Volume 43 - Article 21 | Pages 581–616  

Life after death: Widowhood and volunteering gendered pathways among older adults

By Danilo Bolano, Bruno Arpino


Background: Spousal loss is one of the most traumatic events an individual can experience. Studies on behavioral changes before and after this event are scarce.

Objective: This study investigates gender differences in pathways of volunteering before and after transition to widowhood among older adults in the United States.

Methods: We use longitudinal data from the Health and Retirement Study and estimate fixed effects models with lags and leads to identify pathways of volunteering on a sample of 1,982 adults aged 50 and over.

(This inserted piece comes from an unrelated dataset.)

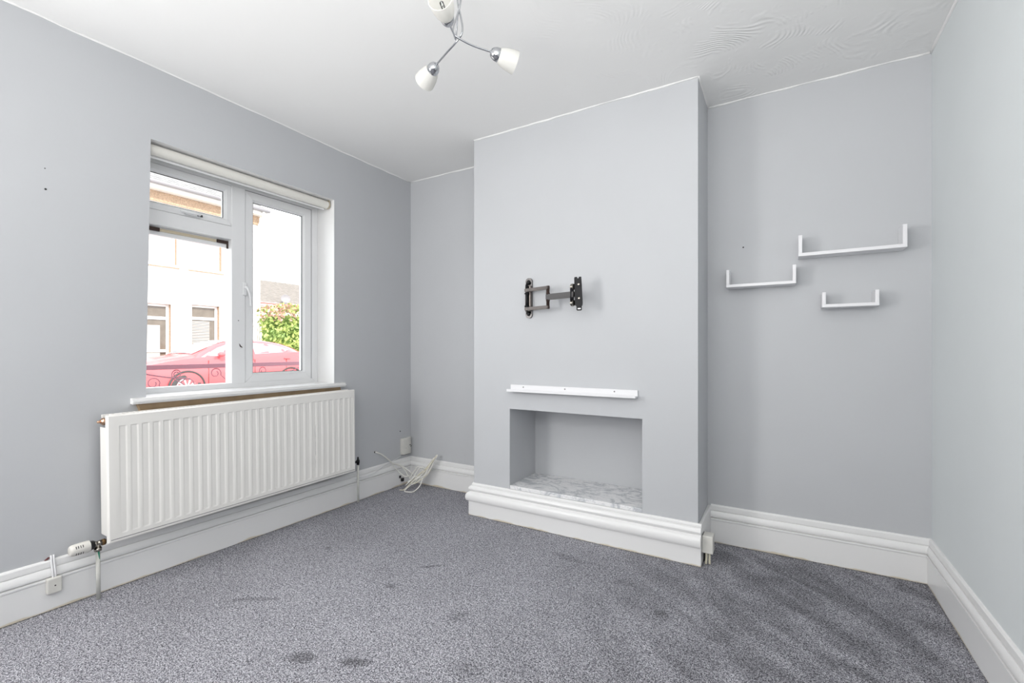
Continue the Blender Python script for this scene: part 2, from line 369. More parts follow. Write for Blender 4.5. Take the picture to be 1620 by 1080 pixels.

Results: The results show a U-shaped pattern with a decline in volunteering activities before the death of the partner and then a slight process of adaptation and recovery. The process is strongly gendered, with women considerably more resilient than men. Whether death was expected or not influences the effect of the partner’s death on volunteering, likely due to the pre-death burden of caregiving. Looking at the role of the partner’s volunteering before death, we found for both genders, but especially for women, that the odds of volunteering increase (decrease) if the partner was (was not) volunteering (complementarity hypothesis).

Contribution: Given the positive effects of volunteering both for the volunteer and the society as a whole, our findings contribute to the literature highlighting that critical family events may affect participation in society of older people and demonstrating the heterogeneity of the effects, especially in terms of gender differences.